Why is that the case? One reason is that the pervasiveness and prestige of the idea that the world must always not be as we would like it to be, that the cosmos is rigged against any chance of human happiness (the "tragic view"), is somehow the beginning and end of wisdom--and that anyone expecting better is a fool--can scarcely be overstated. The idea that we cannot have a green modernity, being unpalatable, consequently seems the "truthier" for being unpalatable. Truthier, too, because of the pompous aloofness with which such words are often spoken, the comfortable being so inclined to lay down the "hard facts of life" to those they see as inferiors; and because of the simple-minded equation of irony with wit, the more for how snobbish irony can be. And truthier because we live in such a postmodernist, end-of-history cultural atmosphere, where people in middle age have no memory of a major problem being solved, only of endless talk, broken promises, betrayals, as things go on getting worse, much worse, especially in regard to the environment. (The environmental movement has won battles, but just about never any big ones, while everything we see in 2019 tells us just how badly they have been losing the war--for decades.)

It seems to me that it might even be the case that, even if people suspect the claims that a renewable energy-based modernity is unworkable are untrue, they are susceptible to going along with it because of that same harsh experience in these decades--that Big Business never loses a fight, that a greener economy can only happen at their sufferance, and that if this means atomic energy, nuclear or nothing, as their shills and their trolls so endlessly insist, then that is preferable to the alternative.
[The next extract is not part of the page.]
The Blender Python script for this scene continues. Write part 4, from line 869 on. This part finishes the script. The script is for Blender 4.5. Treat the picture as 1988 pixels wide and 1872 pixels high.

All of this derives additional force from the identification of aspirations to a world which is happier and greener with the countercultural "hippie," still after all these years held up as a straw man for the contempt of the right-wingers who won that particular kulturkampf and never let anyone forget it--hippies contrasted with the "practical men" (I suspect the gendered aspect of this is relevant) laying down the "hard facts of life."

Looking back over it all, one can see how many are intimidated, if not persuaded, by all of that. But to say that it is a logically compelling argument is something else.

There, they lose and lose decisively--and no one should ever forget that.